Theoretical Study on the Mechanism of Photoreduction of CO2 to CH4 on the Anatase TiO2(101) Surface

Abstract

Artificial photosynthesis of CO2 has recently attracted intense attention as a potential solution for the energy crisis and global warming. However, the molecular mechanism of the reaction is quite complicated and is far from understood. We performed a first-principles calculation on the thermodynamically feasible formaldehyde pathway: CO2 → HCOOH → H2CO → CH3OH → CH4. The interconversion of the C1 molecules has been systematically investigated. We find that a two-electron process has a lower barrier than a one-electron process for the photoreduction of all of the molecules under investigation except for methanol. On the basis of the full potential energy surface for photoreduction of CO2 to methane, the rate-limiting step is found to be the photoreduction of formic acid to formaldehyde, which contains the elementary step that has the largest kinetic barrier.

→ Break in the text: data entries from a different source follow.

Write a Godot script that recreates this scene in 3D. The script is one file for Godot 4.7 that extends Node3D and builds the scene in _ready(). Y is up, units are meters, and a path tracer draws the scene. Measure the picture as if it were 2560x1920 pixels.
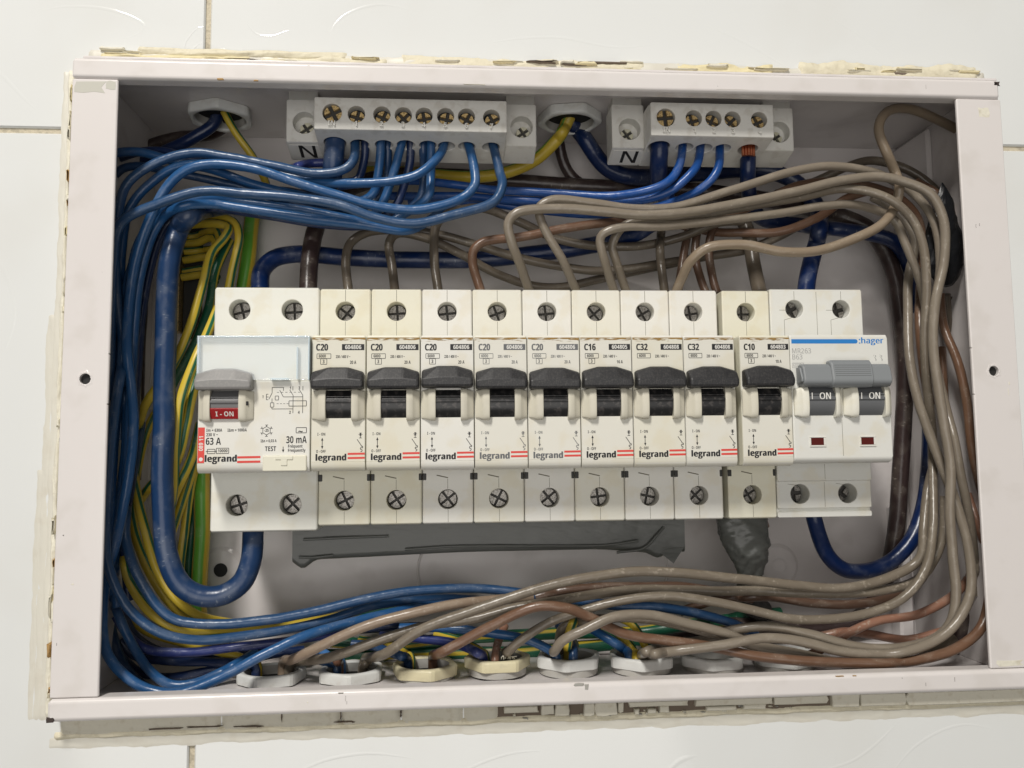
extends Node3D
# A recessed distribution board in a tiled wall: sizes below are in millimetres, MM turns them into metres.
const MM := 0.001
var M := {}
var used := {}
var rng := RandomNumberGenerator.new()
var noise := FastNoiseLite.new()
var font_bold := SystemFont.new()
var font_plain := SystemFont.new()


func V(x: float, y: float, z: float) -> Vector3:
	return Vector3(x, y, z)


# ---------------------------------------------------------------- mesh builder
class Mb:
	var v := PackedVector3Array()
	var n := PackedVector3Array()
	var t := PackedVector2Array()
	var xf := Transform3D()

	func tri(a: Vector3, b: Vector3, c: Vector3, na: Vector3, nb: Vector3, nc: Vector3, ta := Vector2.ZERO, tb := Vector2.ZERO, tc := Vector2.ZERO) -> void:
		a = xf * a
		b = xf * b
		c = xf * c
		na = (xf.basis * na).normalized()
		nb = (xf.basis * nb).normalized()
		nc = (xf.basis * nc).normalized()
		if (c - a).cross(b - a).dot(na + nb + nc) < 0.0:
			v.append_array([a, c, b])
			n.append_array([na, nc, nb])
			t.append_array([ta, tc, tb])
		else:
			v.append_array([a, b, c])
			n.append_array([na, nb, nc])
			t.append_array([ta, tb, tc])

	func quad(a: Vector3, b: Vector3, c: Vector3, d: Vector3, na: Vector3, nb: Vector3, nc: Vector3, nd: Vector3, ta := Vector2.ZERO, tb := Vector2.ZERO, tc := Vector2.ZERO, td := Vector2.ZERO) -> void:
		tri(a, b, c, na, nb, nc, ta, tb, tc)
		tri(a, c, d, na, nc, nd, ta, tc, td)

	func flat(p: Array, out: Vector3) -> void:
		for i in range(1, p.size() - 1):
			var g: Vector3 = (p[i] - p[0]).cross(p[i + 1] - p[0])
			if g.length_squared() < 1e-12:
				continue
			g = g.normalized()
			if g.dot(out) < 0.0:
				g = -g
			tri(p[0], p[i], p[i + 1], g, g, g)

	# outline (a, b) pushed along x from x0 to x1: outline.x runs along z, outline.y along y
	func prism(prof: PackedVector2Array, x0: float, x1: float, ch := 0.3, skip := [], ends := true) -> void:
		var k := prof.size()
		var area := 0.0
		for i in k:
			area += prof[i].cross(prof[(i + 1) % k])
		var s := 1.0 if area > 0.0 else -1.0
		var en := []
		for i in k:
			var e := (prof[(i + 1) % k] - prof[i]).normalized()
			en.append(Vector2(e.y, -e.x) * s)
		var inner := PackedVector2Array()
		var mit := []
		for i in k:
			var a: Vector2 = en[(i + k - 1) % k]
			var b: Vector2 = en[i]
			var m := (a + b).normalized()
			mit.append(m)
			inner.append(prof[i] - m * ch / maxf(0.35, m.dot(a)))
		for i in k:
			var j := (i + 1) % k
			var a: Vector2 = vnorm(prof, en, mit, i, (i + k - 1) % k, i)
			var b: Vector2 = vnorm(prof, en, mit, i, j, j)
			var na := Vector3(0, a.y, a.x)
			var nb := Vector3(0, b.y, b.x)
			var p := prof[i]
			var q := prof[j]
			if not i in skip:
				quad(V3(x0 + ch, p), V3(x1 - ch, p), V3(x1 - ch, q), V3(x0 + ch, q), na, na, nb, nb)
			if ch > 0.0 and ends:
				for side in [0, 1]:
					var xo: float = x0 if side == 0 else x1
					var xi: float = x0 + ch if side == 0 else x1 - ch
					var o := Vector3(-1 if side == 0 else 1, 0, 0)
					quad(V3(xi, p), V3(xi, q), V3(xo, inner[j]), V3(xo, inner[i]), (na + o * 0.5).normalized(), (nb + o * 0.5).normalized(), (nb + o).normalized(), (na + o).normalized())
		if ends:
			var idx := Geometry2D.triangulate_polygon(inner)
			for i in range(0, idx.size(), 3):
				for side in [0, 1]:
					var xo: float = x0 if side == 0 else x1
					var o := Vector3(-1 if side == 0 else 1, 0, 0)
					tri(V3(xo, inner[idx[i]]), V3(xo, inner[idx[i + 1]]), V3(xo, inner[idx[i + 2]]), o, o, o)

	# normal of edge e at corner c shared with edge o: big flats keep theirs, short arc pieces bend to them
	func vnorm(prof: PackedVector2Array, en: Array, mit: Array, e: int, o: int, c: int) -> Vector2:
		if en[e].dot(en[o]) < 0.64:
			return en[e]
		var k := prof.size()
		var le := prof[e].distance_to(prof[(e + 1) % k])
		var lo := prof[o].distance_to(prof[(o + 1) % k])
		if le > 2.5 * lo:
			return en[e]
		return en[o] if lo > 2.5 * le else mit[c]

	func V3(x: float, p: Vector2) -> Vector3:
		return Vector3(x, p.y, p.x)

	static func rrect(z0: float, z1: float, y0: float, y1: float, r: float, seg := 3) -> PackedVector2Array:
		var o := PackedVector2Array()
		r = minf(r, minf(z1 - z0, y1 - y0) * 0.49)
		for c in [[z1 - r, y1 - r, 0.0], [z0 + r, y1 - r, PI / 2], [z0 + r, y0 + r, PI], [z1 - r, y0 + r, PI * 1.5]]:
			for i in seg + 1:
				var a: float = c[2] + PI / 2 * i / seg
				o.append(Vector2(c[0] + cos(a) * r, c[1] + sin(a) * r))
		return o

	func rbox(x0: float, x1: float, y0: float, y1: float, z0: float, z1: float, r := 0.5) -> void:
		prism(rrect(z0, z1, y0, y1, r), x0, x1, minf(r * 0.7, (x1 - x0) * 0.4))

	# a flat face at height z with a round hole that goes back by deep
	func plate_hole(x0: float, x1: float, y0: float, y1: float, z: float, cx: float, cy: float, r: float, deep: float) -> void:
		var angs := []
		for i in 32:
			angs.append(-PI + TAU * i / 32.0)
		for c in [Vector2(x0, y0), Vector2(x1, y0), Vector2(x1, y1), Vector2(x0, y1)]:
			angs.append((c - Vector2(cx, cy)).angle())
		angs.sort()
		var zf := Vector3(0, 0, 1)
		for i in angs.size():
			var a: float = angs[i]
			var b: float = angs[(i + 1) % angs.size()]
			var da := Vector3(cos(a), sin(a), 0)
			var db := Vector3(cos(b), sin(b), 0)
			if da.distance_to(db) < 1e-4:
				continue
			var c := Vector3(cx, cy, z)
			var e := r * 0.06
			quad(c + da * (r + e), c + db * (r + e), hit(cx, cy, db, x0, x1, y0, y1, z), hit(cx, cy, da, x0, x1, y0, y1, z), zf, zf, zf, zf)
			quad(c + da * (r + e), c + db * (r + e), c + db * r - zf * e, c + da * r - zf * e, (zf * 1.5 - da).normalized(), (zf * 1.5 - db).normalized(), (zf * 0.5 - db).normalized(), (zf * 0.5 - da).normalized())
			quad(c + da * r - zf * e, c + db * r - zf * e, c + db * r - zf * deep, c + da * r - zf * deep, -da, -db, -db, -da)

	func hit(cx: float, cy: float, d: Vector3, x0: float, x1: float, y0: float, y1: float, z: float) -> Vector3:
		var s := 1e9
		if d.x > 1e-9:
			s = minf(s, (x1 - cx) / d.x)
		if d.x < -1e-9:
			s = minf(s, (x0 - cx) / d.x)
		if d.y > 1e-9:
			s = minf(s, (y1 - cy) / d.y)
		if d.y < -1e-9:
			s = minf(s, (y0 - cy) / d.y)
		return Vector3(cx + d.x * s, cy + d.y * s, z)

	func disc(c: Vector3, r: float, out: Vector3, k := 24, dome := 0.0) -> void:
		var u := out.cross(Vector3(0.3, 0.9, 0.2)).normalized()
		var w := out.cross(u)
		for i in k:
			var a := TAU * i / k
			var b := TAU * (i + 1) / k
			var da := u * cos(a) + w * sin(a)
			var db := u * cos(b) + w * sin(b)
			tri(c + out * dome, c + da * r, c + db * r, out, (out + da * dome).normalized(), (out + db * dome).normalized())

	# a round bar swept along points with one radius
	func tube(p: PackedVector3Array, r: float, sides := 12, twist := 0.0, uvlen := 40.0, flatten := 1.0, seed_w := 0.0) -> void:
		var k := p.size()
		var tang := []
		for i in k:
			tang.append((p[mini(i + 1, k - 1)] - p[maxi(i - 1, 0)]).normalized())
		var ref := Vector3(0, 0.62, 0.78)
		var up: Vector3 = ref
		var rings := []
		var dist := 0.0
		for i in k:
			var tg: Vector3 = tang[i]
			var pr := ref - tg * ref.dot(tg)
			var carried := (up - tg * up.dot(tg)).normalized()
			up = carried if i > 0 and pr.length() < 0.35 else pr.normalized()
			if i > 0:
				up = (carried * 0.7 + up * 0.3).normalized()
				dist += p[i].distance_to(p[i - 1])
			var si := tg.cross(up).normalized()
			var ring := []
			for j in sides + 1:
				var a := TAU * j / sides
				var d := up * cos(a) * flatten + si * sin(a)
				ring.append([p[i] + d * r, (up * cos(a) + si * sin(a)), Vector2(float(j) / sides + twist * dist, dist / uvlen + seed_w)])
			rings.append(ring)
		for i in k - 1:
			for j in sides:
				var a: Array = rings[i][j]
				var b: Array = rings[i][j + 1]
				var c: Array = rings[i + 1][j + 1]
				var d: Array = rings[i + 1][j]
				quad(a[0], b[0], c[0], d[0], a[1], b[1], c[1], d[1], a[2], b[2], c[2], d[2])
		for e in [0, k - 1]:
			var o: Vector3 = -tang[0] if e == 0 else tang[k - 1]
			for j in sides:
				tri(p[e], rings[e][j][0], rings[e][j + 1][0], o, o, o)

	# rings of points (all the same count) joined into a skin, smooth
	func loft(rings: Array, closed := true, caps := true, crisp := false) -> void:
		var k: int = rings.size()
		var m: int = rings[0].size()
		var nor := []
		for i in k:
			var row := []
			var mid := Vector3.ZERO
			for q in rings[i]:
				mid += q
			mid /= m
			for j in m:
				var du: Vector3 = rings[i][(j + 1) % m] - rings[i][(j + m - 1) % m]
				var dv: Vector3 = rings[mini(i + 1, k - 1)][j] - rings[maxi(i - 1, 0)][j]
				var g := du.cross(dv).normalized()
				if g.dot(rings[i][j] - mid) < 0.0:
					g = -g
				row.append(g)
			nor.append(row)
		for i in k - 1:
			for j in (m if closed else m - 1):
				var l := (j + 1) % m
				if crisp:
					var outward: Vector3 = nor[i][j] + nor[i][l] + nor[i + 1][l] + nor[i + 1][j]
					flat([rings[i][j], rings[i][l], rings[i + 1][l], rings[i + 1][j]], outward)
					continue
				quad(rings[i][j], rings[i][l], rings[i + 1][l], rings[i + 1][j], nor[i][j], nor[i][l], nor[i + 1][l], nor[i + 1][j], Vector2(float(j) / m, float(i) / k), Vector2(float(j + 1) / m, float(i) / k), Vector2(float(j + 1) / m, float(i + 1) / k), Vector2(float(j) / m, float(i + 1) / k))
		if caps:
			flat(rings[0], rings[0][0] - rings[1][0])
			flat(rings[k - 1], rings[k - 1][0] - rings[k - 2][0])

	func mesh() -> ArrayMesh:
		var a := []
		a.resize(Mesh.ARRAY_MAX)
		var s := PackedVector3Array()
		s.resize(v.size())
		for i in v.size():
			s[i] = v[i] * 0.001
		a[Mesh.ARRAY_VERTEX] = s
		a[Mesh.ARRAY_NORMAL] = n
		a[Mesh.ARRAY_TEX_UV] = t
		var m := ArrayMesh.new()
		m.add_surface_from_arrays(Mesh.PRIMITIVE_TRIANGLES, a)
		return m


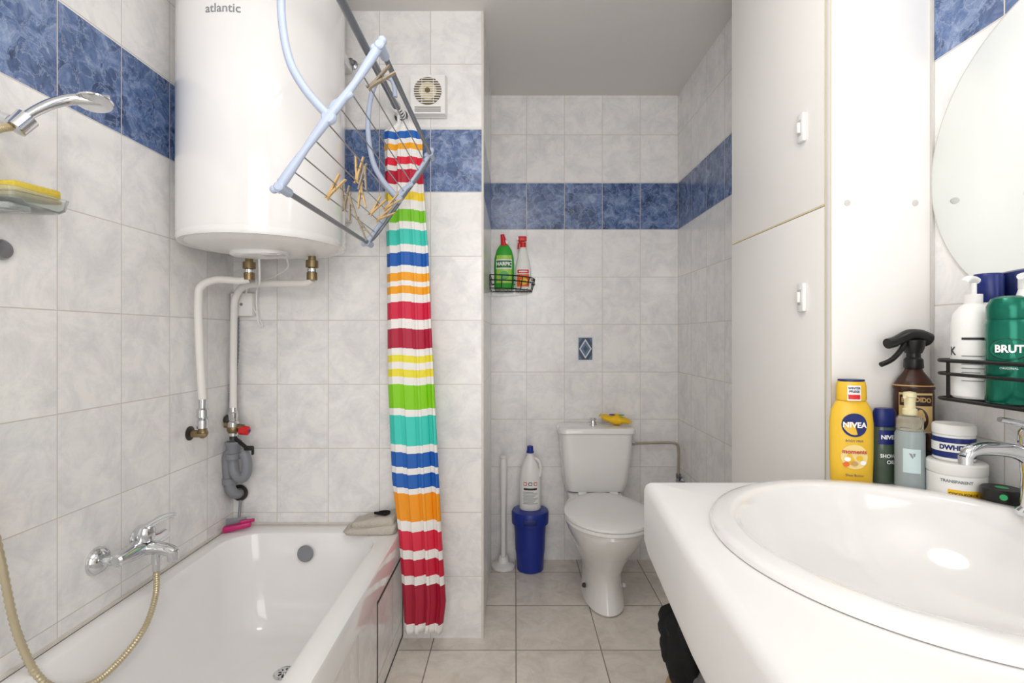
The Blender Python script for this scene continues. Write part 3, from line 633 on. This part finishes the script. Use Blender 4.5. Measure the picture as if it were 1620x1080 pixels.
b = B(); b.cyl((.04, 2.608, 1.63), (.04, 2.608, 1.655), .015, 'red'); b.box((.036, 2.602, 1.672), (.045, .026, .026), 'red', .006); b.box((.012, 2.598, 1.672), (.014, .016, .016), 'labelw', .003); b.tube([(.03, 2.598, 1.66), (.018, 2.594, 1.645), (.016, 2.594, 1.62)], .005, 'red', 8); fin(b, 'trigger_head', hs, label='red and white trigger head')
b = B(); f = wrap(c, .041, .0254, 0, .001); b.patch(f, -.033, .033, .012, .075, 'orange'); f = wrap(c, .041, .0254, 0, .0018); b.patch(f, -.03, .03, .080, .098, 'red'); f = wrap(c, .041, .0254, 0, .0024); b.patch(f, -.022, .022, .086, .092, 'labelw'); b.disc(f, .004, .04, .018, .018, 'yellow'); fin(b, 'label', hs, recalc=False)

# decorative tile
b = B(); dx, dz = .37, 1.112; b.bx(dx-.041, dx+.041, YN-.003, YN, dz-.063, dz+.063, 'deco')
f = flat((dx, YN-.0035, dz)); g2 = flat((dx, YN-.004, dz))
b.add([f(-.036, -.058), f(.036, -.058), f(.036, .058), f(-.036, .058)], [[0, 1, 2, 3]], 'decod')
for k, (s_, m_) in enumerate(((1.0, 'deco'), (.78, 'teal'), (.36, 'decod'))):
    q = flat((dx, YN-.004-.0005*k, dz)); b.add([q(0, -.052*s_), q(.033*s_, 0), q(0, .052*s_), q(-.033*s_, 0)], [[0, 1, 2, 3]], m_)
for sx in (-1, 1):
    for sz in (-1, 1): b.add([g2(sx*.034, sz*.056), g2(sx*.034, sz*.03), g2(sx*.016, sz*.056)], [[0, 1, 2]], 'teal')
fin(b, 'decorative_tile', label='small blue diamond-patterned accent tile set in the wall', cat='tile')

# ------------------------------------------------------------------ tall cabinet
cb_ = thing('tall_cabinet', (.755, 1.30, 0), 'tall white laminate cabinet reaching the ceiling', 'cabinet')
CX = .651
b = B(); b.bx(CX+.018, XR-.002, 1.076, 1.54, 0, ZC-.002, 'lacquer'); fin(b, 'carcass', cb_)
b = B(); b.bx(CX, XR-.002, 1.055, 1.0735, 0, ZC-.002, 'lacquer', .0008); b.bx(CX-.0006, CX+.017, 1.0745, 1.0758, 0, ZC-.002, 'edge')
fin(b, 'side_panel', cb_)
b = B(); b.bx(CX-.0005, CX+.0010, 1.0546, 1.0558, 0, ZC-.002, 'edge'); fin(b, 'edge_band', cb_, label='yellowed edge band')
for x in (.684, .824):
    b = B(); b.lathe((x, 1.0552, 1.452), [(.0065, 0), (.0065, .0012), (.001, .0022)], 'screwc', 16, R=aim((0, -1, 0))); fin(b, 'screw_cap', cb_)
b = B(); b.bx(XR-.005, XR-.0005, 1.050, 1.0546, .9, ZC-.002, 'screwc'); fin(b, 'trim_3', kind='structure')
for zz0, zz1, hz in ((.08, 1.451, 1.265), (1.4555, ZC-.01, 1.647)):
    d = B(); d.bx(CX, CX+.017, 1.078, 1.539, zz0, zz1, 'lacquer', .001)
    if hz > 1.5: d.bx(CX-.0004, CX+.016, 1.078, 1.539, zz0-.0035, zz0+.0005, 'edge')
    dob = fin(d, 'door', cb_)
    h_ = B(); h_.bx(CX-.009, CX, 1.143, 1.169, hz-.032, hz+.032, 'plas', .003); h_.bx(CX-.0155, CX-.008, 1.152, 1.160, hz-.012, hz+.012, 'plas', .002); h_.bx(CX-.0094, CX-.009, 1.149, 1.163, hz-.018, hz+.018, 'screwc')
    k = fin(h_, 'handle', None, label='small white plastic latch'); k.parent = dob
    k.location = k.location - (dob.location + cb_.location)

# ------------------------------------------------------------------ vanity
CZ = .885; ZB = .726; ec = Vector((.572, .71)); EA, EB = .28, .295
def front_x(y): return interp(y, [(.0, .226), (.44, .226), (.7, .236), (1.04, .262)])
ys = [.12+(.92)*k/40 for k in range(41)]
poly = [Vector((front_x(y), y)) for y in ys] + [Vector((XR-.0005, 1.04)), Vector((XR-.0005, .12))]
def cast(a):
    d = Vector((math.cos(a), math.sin(a))); best = None
    for i in range(len(poly)):
        p, q = poly[i], poly[(i+1) % len(poly)]; e = q-p; den = d.x*e.y-d.y*e.x
        if abs(den) < 1e-9: continue
        w = p-ec; t = (w.x*e.y-w.y*e.x)/den; u = (w.x*d.y-w.y*d.x)/den
        if t > 0 and -1e-6 <= u <= 1+1e-6 and (best is None or t < best): best = t
    return ec+d*best
angs = sorted([2*pi*k/240 for k in range(240)] + [math.atan2((p-ec).y, (p-ec).x) % (2*pi) for p in (poly[0], poly[40], poly[41], poly[42])])
out = [cast(a) for a in angs]
def inset(p, d):
    x, y = p
    return Vector((max(x, front_x(y)+d), min(max(y, .12+d), 1.04-d)))
def rg(d, z): return [Vector((*inset(p, d), z)) for p in out]
def el(s_, z, sa=0, ox=0, oy=0): return [Vector((ec.x+ox+EA*s_*math.cos(a), ec.y+oy+EB*s_*math.sin(a), z)) for a in angs]
va = thing('vanity_counter', (.55, .6, .73), 'thick white countertop with rounded edge fixed to the wall', 'countertop')
b = B()
b.loft([el(.93, ZB), rg(.03, ZB), rg(.012, ZB+.005), rg(.006, ZB+.015), rg(.0, ZB+.04), rg(.0, CZ-.02), rg(.003, CZ-.009), rg(.010, CZ-.002), rg(.02, CZ), el(.93, CZ), el(.93, ZB)], 'counter', False, False)
fin(b, 'worktop', va, sharp=60)
ba = thing('washbasin', (.56, .70, .74), 'oval white ceramic drop-in washbasin set in the countertop', 'sink')
b = B()
b.loft([el(.90, CZ+.0003), el(.99, CZ+.0003), el(1.0, CZ+.002), el(1.0, CZ+.008), el(.988, CZ+.0125), el(.96, CZ+.015), el(.90, CZ+.016), el(.875, CZ+.015), el(.855, CZ+.009), el(.84, CZ-.004), el(.80, CZ-.03), el(.74, CZ-.06), el(.62, CZ-.10), el(.45, CZ-.128), el(.25, CZ-.142), el(.09, CZ-.147),
        el(.09, CZ-.152), el(.27, CZ-.15), el(.48, CZ-.136), el(.65, CZ-.108), el(.78, CZ-.062), el(.85, CZ-.02), el(.90, CZ+.0003)], 'ceramic', False, False)
fin(b, 'basin', ba, sharp=50)
b = B(); b.lathe((ec.x, ec.y, CZ-.153), [(.03, 0), (.031, .006), (.024, .008), (.022, .004), (.001, .004)], 'chrome', 24); fin(b, 'drain', ba, label='chrome basin drain')
fa = thing('basin_faucet', (.802, .79, CZ+.016), 'chrome single-lever faucet on the washbasin rim', 'faucet')
fz = CZ+.0158; fx, fy = .806, .79
b = B(); b.lathe((fx, fy, fz), [(.026, 0), (.026, .006), (.020, .012), (.019, .06), (.021, .085), (.021, .105), (.001, .11)], 'chrome', 28)
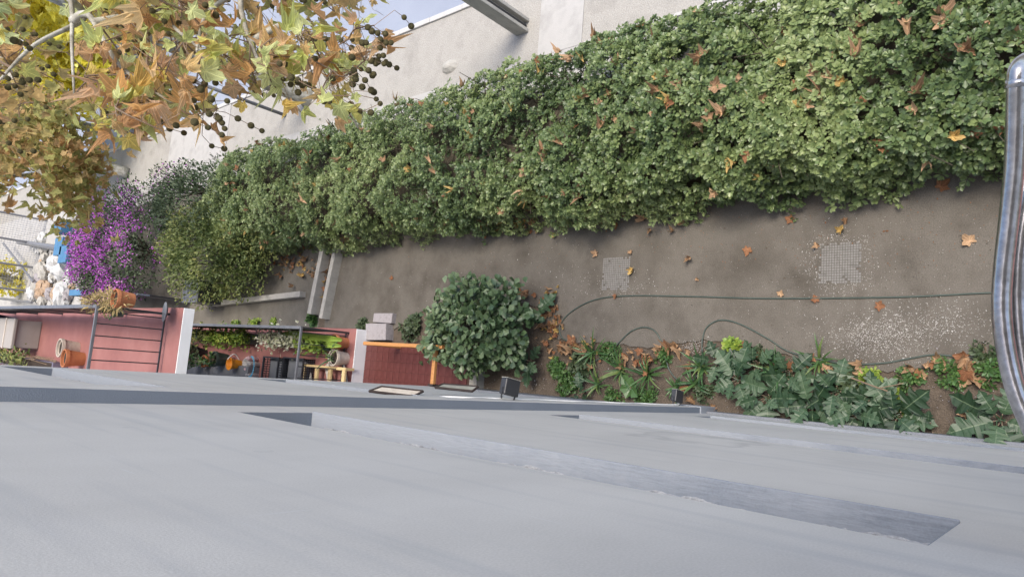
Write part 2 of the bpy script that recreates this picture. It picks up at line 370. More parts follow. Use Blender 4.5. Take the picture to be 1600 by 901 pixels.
L_hedge = leafmat('hedge_leaf', [(.066, .105, .042), (.122, .18, .068), (.195, .255, .096), (.28, .345, .135), (.42, .455, .225)], .36, .5, .27)
L_bush = leafmat('bush_leaf', [(.05, .09, .04), (.095, .15, .066), (.16, .22, .11), (.26, .31, .185)], .36, .5, .2)
L_herb = leafmat('herb_leaf', [(.03, .075, .02), (.06, .13, .035), (.11, .19, .05)], .45, .4, .15)
L_lime = leafmat('lime_leaf', [(.1, .18, .03), (.2, .3, .05), (.34, .4, .07)], .45, .4, .2)
L_acan = leafmat('lobed_leaf', [(.014, .034, .015), (.024, .054, .024), (.038, .075, .036), (.06, .103, .053), (.10, .145, .08)], .42, .4, .1)
L_strap = leafmat('strap_leaf', [(.03, .078, .026), (.05, .115, .036), (.085, .16, .05), (.22, .24, .065)], .38, .5, .12)
L_olive = leafmat('olive_shrub_leaf', [(.07, .105, .034), (.13, .175, .055), (.23, .265, .085), (.36, .355, .11)], .5, .35, .25)
L_dark = leafmat('dark_shrub_leaf', [(.035, .055, .028), (.065, .095, .045), (.12, .15, .075)], .5, .35, .15)
L_mag = leafmat('magenta_bract', [(.34, .05, .40), (.50, .09, .56), (.62, .18, .64), (.66, .34, .66)], .6, .2, .3)
L_plane = leafmat('dry_plane_leaf', [(.42, .23, .10), (.60, .37, .19), (.68, .46, .24), (.60, .40, .26), (.72, .54, .27), (.58, .33, .13), (.68, .58, .17), (.48, .52, .17), (.62, .66, .32)], .7, .2, .55, 'obj',
                  [0, .08, .20, .32, .42, .52, .62, .76, .88], veins=True)
L_planet = leafmat('dry_plane_leaf_far', [(.30, .30, .11), (.42, .40, .14), (.54, .40, .18), (.46, .28, .13), (.50, .52, .2)], .7, .2, .5)
L_FALL = [(c_, leafmat('fallen_leaf_' + c_.replace(' ', '_'), cols, .75, .2, .12, 'obj', veins=True)) for c_, cols in (('rusty brown', [(.20, .09, .045), (.27, .13, .065)]), ('tan', [(.34, .215, .125), (.43, .28, .165)]), ('orange brown', [(.26, .155, .085), (.32, .20, .115)]), ('yellow ochre', [(.42, .285, .10), (.50, .345, .13)]))]
L_yellow = leafmat('golden_leaf', [(.70, .58, .05), (.82, .73, .10), (.88, .83, .28)], .6, .2, .35)
L_dry = leafmat('straw_leaf', [(.3, .22, .1), (.42, .33, .16), (.25, .2, .1)], .8, .1, .1)
L_pale = leafmat('pale_cover_leaf', [(.3, .34, .2), (.55, .55, .4), (.7, .7, .6)], .7, .2, .2)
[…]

It will be more efficient if CO instead of formic acid is the precursor of formaldehyde. Then the rate-limiting step becomes the photoreduction of CO2 to CO. However, the barriers for the photoreduction of the organic molecules are all higher than the barriers for their photodecomposition reaction, which suggests that all of the C1 organic molecules are more easily oxidized than reduced. Thus, charge separation is crucial for improving the efficiency and selectivity of the reaction. The intertwining of photoreduction and photooxidation reactions might be one of the major reasons for the complexity and low efficiency of the reaction. On the basis of the calculations, a new mechanism for the reaction is proposed.